Setelah itu, rezim Chavez semakin represif. Ia menutup stasiun televisi besar, menangkap atau mengasingkan politikus oposisi, hakim, dan tokoh media dengan tuduhan tidak jelas, serta menghilangkan batas masa jabatan presiden supaya Chavez dapat berkuasa selamanya.

Di tengah keadaannya yang semakin sekarat karena kanker yang menyiksanya, ia masih bisa terpilih kembali dalam pemilihan presiden yang bebas tapi tak adil pada 2012. Karena dalam pemilu itu, dia beserta sekutunya mengendalikan sebagian besar media dan mengerahkan aparat.

Setahun setelah kematian Chavez, Nicolas Maduro menang dalam pemilu yang mencurigakan. Pada 2014, pemerintahan Maduro memenjarakan seorang pemimpin utama oposisi. Namun kala itu, kemenangan besar para politisi yang berseberangan dengannya pada pemilihan umum legislatif menyangkal anggapan bahwa Venezuela sebagai negara yang tidak demokratis. Kelak, hampir dua dasawarsa setelah Chavez pertama kali meraih kursi kepresidenan, Venezuela diakui secara luas sebagai negara otokrasi.

“Itulah cara demokrasi mati sekarang,” kata Levitsky dan Ziblatt. Menurut mereka, kediktatoran yang mencolok dalam bentuk fasisme, komunisme, atau kekuasaan militer sudah hilang dari sebagian besar negara di dunia. “Kudeta militer dan perebutan kekuasaan dengan kekerasan jarang terjadi,” demikian kesimpulan keduanya.

Tetapi di saat bersamaan, demokrasi tumbang melalui pemerintahan hasil pemilu.
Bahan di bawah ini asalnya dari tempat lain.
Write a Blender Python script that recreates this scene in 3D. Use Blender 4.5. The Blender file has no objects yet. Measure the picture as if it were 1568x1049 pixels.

Levitsky dan Ziblatt berpendapat, seperti Chavez di Venezuela, para pemimpin terpilih telah membajak lembaga-lembaga demokrasi di Georgia, Hungaria, Peru, Filipina, Polandia, Rusia, Sri Lanka, Turki, dan Ukraina. “Kemunduran demokrasi hari ini dimulai di kotak suara,” ujar dua guru besar tersebut.

Mereka melanjutkan, kematian demokrasi melalui pemilu benar-benar mengecoh publik. Dengan kudeta, seperti yang dilakukan Pinochet di Chile, tampak jelas telah membawa demokrasi menuju kematian. Istana kepresidenan terbakar, presiden terbunuh, dipenjara, atau terusir ke pengasiangan. Konstitusi dianggap tak berlaku.